Critics Page
The Sound of Morning

The Sound of Morning
Lower East Side Intersection (Manhattan)Corner Of Orchard And Rivington, New York, Ny 10002
October 14 – October 16, 2021
Kevin Beasley’s The Sound of Morning combines every aspect of his work to date—sculpture, sound, performance, and site specificity—in one totality. Staged at the crossroads of two Manhattan streets on the Lower East Side, Beasley plays the sounds of movement, object, and site—inserting sculptures made using everyday and industrial materials and objects, and performers—by using contact mics to magnify the faint noises that usually disappear into the white noise of Manhattan, creating a sonic sculpture.
Intersections are often sites where two neighborhoods meet, often with radical juxtapositions of architecture and inhabitants. They can also be places of starkly different uses of buildings, stores, restaurants, and residential buildings, and where contrasts in commercial value occur alongside colliding communities. Working with ten dancers from a variety of dance backgrounds, Beasley, with choreographic director and dancer Paul Hamilton, created a score that enhances and alters everyday gestures and actions. Microphones attached to the performers capture the normally inaudible sounds of their movements as they engage with the site, amplifying them to create an intense sonic experience for the audience.

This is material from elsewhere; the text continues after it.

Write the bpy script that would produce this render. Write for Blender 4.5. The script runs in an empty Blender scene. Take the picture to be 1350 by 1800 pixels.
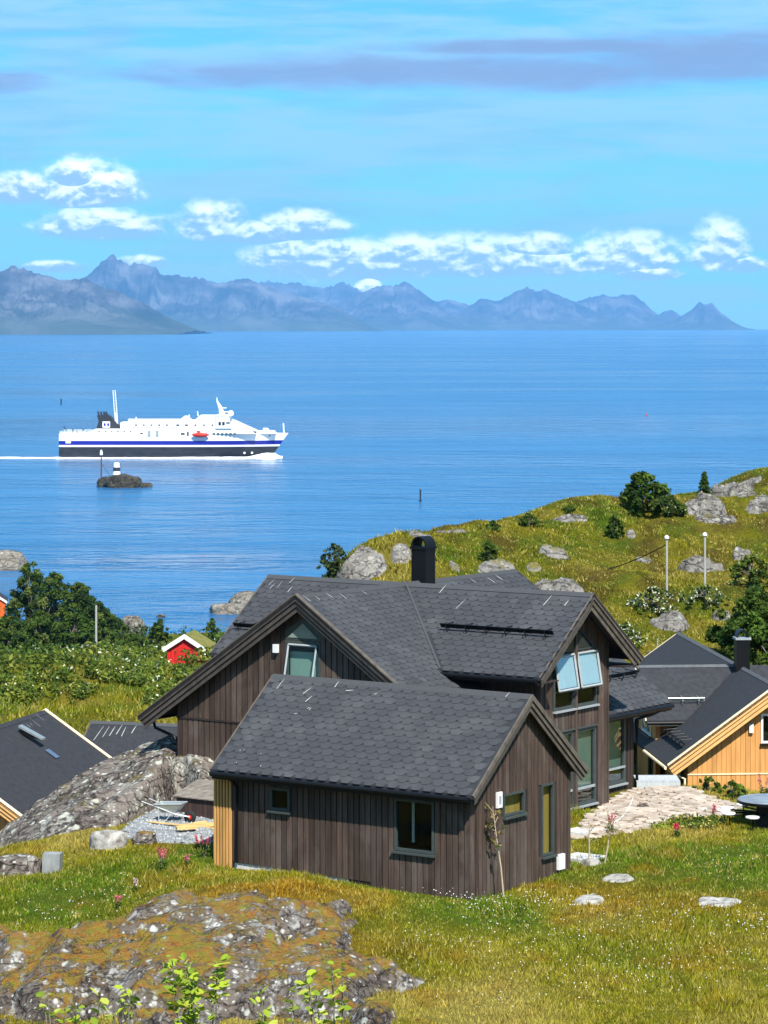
import bpy, math, random
import numpy as np
from mathutils import Vector, Matrix
random.seed(7); RNG = np.random.default_rng(7)
SC = bpy.context.scene
COL = SC.collection
R = math.radians

# ------------------------------------------------------------------ camera
F, CX, HY, H = 5500.0, 675.0, 572.0, 55.9          # focal length, centre column, horizon row in photo pixels; eye height in metres
cam = bpy.data.cameras.new('camera'); camo = bpy.data.objects.new('camera', cam); COL.objects.link(camo)
camo.location = (0, 0, H); camo.rotation_euler = (R(90), 0, 0)
cam.sensor_fit = 'VERTICAL'; cam.sensor_height = 36.0; cam.lens = 36.0 * F / 1800.0
cam.shift_y = -(900.0 - HY) / 1800.0
cam.clip_start = 0.5; cam.clip_end = 150000
SC.camera = camo
SC.view_settings.view_transform = 'Standard'; SC.view_settings.look = 'None'
SC.view_settings.exposure = 0.72; SC.view_settings.gamma = 1.0; SC.view_settings.use_curve_mapping = False
SC.cycles.use_denoising = True
SC.cycles.max_bounces = 6; SC.cycles.volume_bounces = 1; SC.cycles.transparent_max_bounces = 12

SUN_AZ, SUN_EL = R(163), R(50)                      # clockwise from +Y (the view direction): behind the camera, a little to the right
SD = Vector((math.sin(SUN_AZ) * math.cos(SUN_EL), math.cos(SUN_AZ) * math.cos(SUN_EL), math.sin(SUN_EL)))

# ------------------------------------------------------------------ node helpers
class NT:
    def __init__(s, tree): s.t = tree; s.n = tree.nodes; s.l = tree.links
    def node(s, typ, **kw):
        n = s.n.new(typ)
        for k, v in kw.items(): setattr(n, k, v)
        return n
    def put(s, sock, v):
        if hasattr(v, 'links') or isinstance(v, bpy.types.NodeSocket): s.l.new(v, sock)
        else: sock.default_value = v
    def m(s, op, a, b=None, c=None, clamp=False):
        n = s.node('ShaderNodeMath', operation=op, use_clamp=clamp)
        s.put(n.inputs[0], a)
        if b is not None: s.put(n.inputs[1], b)
        if c is not None: s.put(n.inputs[2], c)
        return n.outputs[0]
    def mix(s, f, a, b, blend='MIX'):
        n = s.node('ShaderNodeMix', data_type='RGBA', blend_type=blend)
        s.put(n.inputs[0], f)
        s.put(n.inputs[6], a if hasattr(a, 'links') else (*a[:3], 1)); s.put(n.inputs[7], b if hasattr(b, 'links') else (*b[:3], 1))
        return n.outputs[2]
    def ss(s, v, lo, hi):
        n = s.node('ShaderNodeMapRange', interpolation_type='SMOOTHSTEP')
        s.put(n.inputs[0], v); n.inputs[1].default_value = lo; n.inputs[2].default_value = hi
        n.inputs[3].default_value = 0; n.inputs[4].default_value = 1
        return n.outputs[0]
    def vscale(s, v, sc):
        n = s.node('ShaderNodeVectorMath', operation='MULTIPLY'); s.put(n.inputs[0], v); n.inputs[1].default_value = sc
        return n.outputs[0]
    def noise(s, vec, scale, detail=5, rough=.55, dist=0):
        n = s.node('ShaderNodeTexNoise'); s.put(n.inputs['Vector'], vec)
        n.inputs['Scale'].default_value = scale; n.inputs['Detail'].default_value = detail
        n.inputs['Roughness'].default_value = rough; n.inputs['Distortion'].default_value = dist
        return n.outputs[0]
    def ramp(s, v, stops):
        n = s.node('ShaderNodeValToRGB'); s.put(n.inputs[0], v); e = n.color_ramp.elements
        while len(e) < len(stops): e.new(.5)
        for i, (p, c) in enumerate(stops): e[i].position = p; e[i].color = (*c, 1)
        return n.outputs[0]
    def comb(s, x, y, z):
        n = s.node('ShaderNodeCombineXYZ')
        for i, q in enumerate((x, y, z)): s.put(n.inputs[i], q)
        return n.outputs[0]

# ------------------------------------------------------------------ world: physical sky, thin high cloud, low cumulus
w = bpy.data.worlds.new('World'); SC.world = w; w.use_nodes = True
T = NT(w.node_tree); T.n.clear()
sky = T.node('ShaderNodeTexSky'); sky.sky_type = 'NISHITA'; sky.sun_disc = False
sky.sun_elevation = SUN_EL; sky.sun_rotation = SUN_AZ
sky.altitude = 0; sky.air_density = 1.0; sky.dust_density = 0.15; sky.ozone_density = 2.5
tc = T.node('ShaderNodeTexCoord').outputs['Generated']
sp = T.node('ShaderNodeSeparateXYZ'); T.l.new(tc, sp.inputs[0])
AZ = T.m('MULTIPLY', T.m('ARCTAN2', sp.outputs[0], sp.outputs[1]), 57.2958)
EL = T.m('MULTIPLY', T.m('ARCSINE', sp.outputs[2]), 57.2958)
SKYMUL = (0.20, 0.605, 0.86)
base = T.mix(1.0, sky.outputs[0], SKYMUL, 'MULTIPLY')
ELC = T.m('MAXIMUM', EL, 0.0)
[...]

Beasley created this scene using a process akin to the one he uses to make sculpture: by altering objects and materials to create new entities—ones that carry elements of their former life, but through corporeal shifts offer a new way of seeing and experiencing their materiality, symbolism, use, and history. Similarly, Beasley will adjust the regular actions, gestures, and sounds of the street so that they appear both familiar and foreign as the audience experiences their sonic properties.
In a conversation we had during the process of making this work, Beasley stated that “this feels like a moment to explore the texture of what the city provides, to consider what this space and this architecture does as a backdrop to these ideas. I’m looking forward to seeing the way that the sound and the bodies exist in that space.” Overall, The Sound of Morning considers how life is lived, how everyday behaviors are performed, how we interact with each other together and apart, as anonymous individuals drifting through the city, one mind passing another, one body bumping against another body.